Ils savent que les joueurs mouillent le maillot et que leur cœur bat pour Benfica. Le sang de Jonas est certainement rouge et blanc. 31ème journée de championnat (sur 34), Benfica compte trois points d’avance sur Porto. Face à Estoril, les Aigles n’y arrivent pas. 1-1 à la 66ème. C’est cette minute que Jonas choisit pour déclarer que le titre reviendra encore une fois aux Lisboètes. Boulet de canon aux 20 mètres, célébration à moitié dans les tribunes, des supporters rentrent sur le terrain. L’euphorie est totale. Noyé entre des coéquipiers, des stadiers et des fans, Jonas s’extirpe de cette foule telle une rockstar.
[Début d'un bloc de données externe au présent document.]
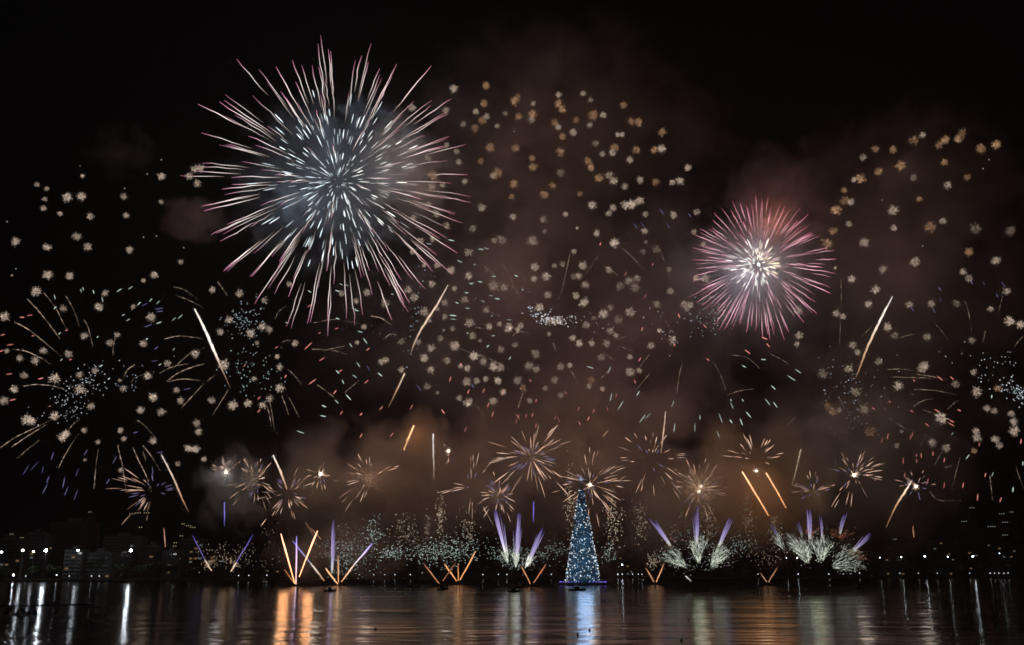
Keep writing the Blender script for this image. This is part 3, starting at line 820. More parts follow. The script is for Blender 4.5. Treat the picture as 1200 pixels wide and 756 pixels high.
# ---------------------------------------------------------------- coloured falling stars
def dash_set(name, word, cat_group, col, tiles, rad, ang_fn, length, br):
    for x0, y0, pts in tiles:
        for q in pts:
            px, py = x0 + q[0] / Z, y0 + q[1] / Z
            ln = (length * (q[2] if len(q) > 2 else 1)) * rnd.uniform(.7, 1.2)
            a = ang_fn(px, py) + rnd.gauss(0, .12)
            D = rnd.uniform(820, 960)
            dx, dy = math.cos(a) * ln / 2, math.sin(a) * ln / 2
            A, B = at(px - dx, py - dy, D), at(px + dx, py + dy, D)
            b = br * rnd.uniform(.45, 1.25)
            m = MB()
            M_ = A.lerp(B, .5); c0 = M_.copy()
            cw = mix(col, (1, .85, .8), .25)
            m.tube([A - c0, A.lerp(B, .3) - c0, A.lerp(B, .75) - c0, B - c0], [.12, rad, rad, .12], [mul(col, b * .5), mul(cw, b), mul(cw, b), mul(col, b * .6)], 4)
            o = m.build(name, SPARK, loc=c0)
            tag(o, ('dim ' if b < br * .75 else 'vivid ') + word + ' ' + region(px, py), 'falling star', cat_group)
RED = [(0,330,[(165,187,1.3),(122,198),(55,350,1.2),(15,295),(5,385),(50,512,1.3),(225,537),(70,655,1.2),(368,270,.7),(183,300,.6),(390,432,.6),(275,690,.8)]),
       (240,330,[(572,357,2.0),(648,430,1.2),(595,555,1.8),(720,612,1.3),(730,260),(903,375),(895,555),(447,525),(300,645),(300,715),(397,365,.7),(220,465,.8),(757,725),(977,700),(635,285,.6),(865,735),(750,495),(582,133,1.6)]),
       (480,330,[(225,540),(325,610,1.3),(410,605,1.1),(517,615,1.2),(435,685),(185,720,1.2),(460,735,1.2),(605,745),(285,460),(680,740),(700,660),(865,615),(1018,715,1.2),(1067,600),(1095,705),(10,695,1.2),(805,750),(668,548,.7),(645,745),(935,705)]),
       (240,480,[(300,10),(865,145,1.3),(1035,140),(755,20)]),
       (480,480,[(310,110,1.2),(600,40,1.3),(590,65),(805,50),(825,55,1.2),(827,95),(940,75),(990,50),(1020,10),(700,90)]),
       (640,230,[(440,430),(548,555,1.2),(590,378,.6),(530,735),(735,660),(300,265,.6),(880,720)]),
       (700,360,[(925,172,1.7),(945,210),(832,247,1.4),(612,290,1.2),(235,290,1.1),(208,412,1.2),(248,122),(427,210),(105,490),(592,103,.8),(55,562,.6)]),
       (960,430,[(668,62,1.5),(735,62),(525,75,.7),(653,243,1.3),(730,318,1.6),(733,300),(597,320),(515,375,1.1),(505,390),(380,385,1.3),(348,405,1.2),(512,245,1.2),(775,240),(300,230,1.1),(390,193,.6),(465,520,1.4),(540,520),(565,490),(630,480),(693,515),(538,490),(473,600,1.2),(600,635,1.4),(692,655,1.4),(797,655,1.2),(920,598,1.2),(877,722,1.4),(1005,735,1.4),(1117,412,1.3),(887,430),(310,625)])]
GRN = [(0,330,[(448,50),(460,40),(518,57),(303,85),(660,48,1.1),(722,35,1.2),(567,100),(835,102),(875,115,1.1),(770,122,.8),(710,212,.8),(683,185,.6),(880,228,1.1),(963,208),(998,195,1.3),(330,287,.7),(305,145,.8),(540,307,.5),(340,433,.8),(813,318,.6),(962,375,.7),(885,460,.6),(560,467,.6),(603,538,.7),(563,155,.7)]),
       (240,330,[(455,228,.7),(850,460,1.2),(735,500,1.1),(830,525,1.3),(765,555,1.2),(795,640,1.4),(730,665,1.4),(660,690,1.1),(655,745,1.1),(808,352,.9),(888,328,1.3),(860,278,1.2),(825,150),(840,160),(785,20,1.1),(735,52),(755,15,.8),(580,55,.8),(1038,70,.6),(970,515),(735,205)]),
       (240,480,[(530,125,1.5)]),
       (480,330,[(240,188,1.3),(240,208,1.2),(315,62),(485,95),(450,78,.8),(340,12,.8),(405,108,.8),(320,148),(455,190,.5),(550,212,.9),(463,300,.9),(433,358,.8),(320,285,.6),(555,425),(262,118,.8),(625,45,.6),(1000,475,1.3),(1105,490,1.8),(1115,645,1.6)]),
       (480,180,[(230,480,1.2),(395,530,1.1),(425,525),(277,597,1.1),(360,615,.6),(465,680,.9),(345,718,.9),(390,710,.9),(590,677,.7),(107,500,.9)]),
       (700,360,[(1112,355,1.8),(1075,393,1.8),(975,445,1.5),(943,525,2),(985,540,1.9),(745,545,1.6),(837,595,1.8),(797,635,1.8),(683,615,1.8),(670,705,2),(568,610,1.2),(540,665,1.8),(427,668,1.6),(418,535,1.6),(280,603,2),(250,617,1.9),(128,545,1.8),(225,478,1.6),(75,500,1.8),(920,290,1.2),(805,515,.9),(740,632,.9),(740,515,.7),(812,328,.8)]),
       (960,430,[(822,498,1.1),(960,595,1.1),(1073,680,1.3),(1128,535,1.1),(737,370,.6),(955,165,.8)])]
BLU = [(0,330,[(800,128,1.4),(880,150,1.4),(885,165,1.2),(820,245,1.5),(865,368,1.4),(855,440,1.4),(1035,595,1.4)]),
       (0,490,[(145,285,2),(190,265,2),(237,285,2),(290,210,1.6),(265,340,2),(250,390,2),(353,357,2),(367,405,2.2),(420,425,2),(427,300,1.6),(475,190,1.8),(598,350,1.6),(635,230,1.6),(885,190,1.6),(750,80,1.2)]),
       (240,330,[(905,480,1.2)]), (480,330,[(52,590,1.4),(350,578,1)]),
       (640,230,[(640,85,1.4),(795,105,1.2),(677,165,1.2),(535,160,1),(495,165,1.2)]),
       (960,290,[(668,230,1.1),(912,200,.9),(985,265,1.2),(1020,205,1.2),(672,290,.9),(515,340,1),(635,350,1),(843,190,1)])]
def ang_red(px, py):
    if px > 880 and py > 500: return 1.75
    if px > 1040: return .6
    if px > 820: return .7
    if px < 120: return -.25
    if px < 470: return -.6 + (py - 400) * -.004
    return -1.2 if (int(px) % 3) else 1.2
def ang_grn(px, py):
    if px < 130 and py < 360: return 1.25
    if px < 230: return -.75
    if 380 < px < 480 and py > 390: return .85
    if 480 < px < 600: return .15 if py < 395 else -.9
    if px > 700 and py > 430: return -1.1 + (px - 730) / 200 * 1.9 + (3.14159 if 0 else 0) if px < 760 else (1.75 - (px - 780) * .0078 if px > 780 else -1.3)
    return .3
def ang_blu(px, py):
    if px < 140 and py > 520: return 2.05
    if px < 240: return -.3
    return 1.0
dash_set('falling_star', 'red falling star dash', 'red falling stars', (1.0, .16, .14), RED, .42, ang_red, 6.0, .85)
dash_set('falling_star', 'mint white falling star dash', 'pale green falling stars', (.62, .9, .8), GRN, .36, ang_grn, 6.2, .95)
dash_set('falling_star', 'deep blue falling star dash', 'blue falling stars', (.22, .24, .85), BLU, .36, ang_blu, 6.5, .3)
dash_set('falling_star', 'orange falling star dash', 'orange falling stars', (1.0, .55, .25), [(700, 360, [(45, 700, 2.6)])], .5, lambda a, b: -.9, 6, 1.4)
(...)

« Benfica est un club merveilleux »
Une relation d’amour peut se définir par la volonté de deux personnes de se combler mutuellement à travers des gestes ou l’expression de sentiments. Jonas et Benfica s’aiment. En mars 2016, le Brésilien est de retour en sélection pour la première fois depuis 5 ans. Et il sait à qui il le doit : « Benfica est un club merveilleux. Si j’ai pu revenir aujourd’hui en sélection, c’est grâce à Benfica et au football que je produis là-bas. J’ai trouvé là-bas une structure qu’il n’y avait pas dans les autres clubs. Benfica a une grande importance sur ma convocation. »
Ce n’est pas le premier acte de gentillesse de Jonas à l’égard de son club. En août 2015, après 4 ans passés en Europe et ayant une ascendance italienne, il obtient un passeport italien et libère une place d’extra-communautaire pour la Ligue des champions. En exagérant un peu, on peut y voir une passe décisive pour son jeune compatriote Talisca, buteur sur coup franc face au Bayern Munich 7 mois plus tard.
« Chaque jour je t’aime davantage, aujourd’hui plus qu’hier et bien moins que demain », écrivait Rosemonde Gérard. Rui Vitoria, l’entraîneur de Benfica, peut s’adresser de la sorte à Jonas, car il serait peut-être déjà au chômage sans lui. Pistolas a sans cesse affolé les compteurs depuis qu’il est à Lisbonne, et pourtant, il n’a peut-être jamais été aussi bon que cette saison 2017/2018. Il est vrai qu’il est plus facile d’étinceler dans ce Benfica exaspérant au possible. Encore une fois, on dit merci Jonas : 8 matchs de championnat, 9 buts et 2 passes décisives. Et quand on parle de but, on ne parle pas de pousser le ballon après un festival de Salvio, mais de nettoyer les lucarnes une fois les pieds dans les 20 mètres.
Si Luisão (+500 matchs pour Benfica) représente l’âme de l’équipe, Jonas est ce supplément d’âme. Ce charisme particulier. Mal rasé, pas très costaud, vite décoiffé, inactif sur les réseaux sociaux. Strass et paillettes ? Très peu pour lui. Jonas, c’est l’effort, la transpiration, la détermination, le réflexe de courir vers le virage de l’Estádio da Luz. Sauf quand ses coéquipiers lui montrent leur gratitude après un but en mettant un genou en évidence et incitant leur attaquant à poser son pied droit dessus, pour se faire cirer les crampons. Finalement, Jonas, c’est peut-être ce qu’il y a de plus beau dans le football. Le dévouement, l’obstination du but, le frisson lorsque toute une foule se lève tel un seul homme, accompagné par le bruit du filet qui tremble. C’est tout ça, Jonas. Un peu de football. Beaucoup d’amour.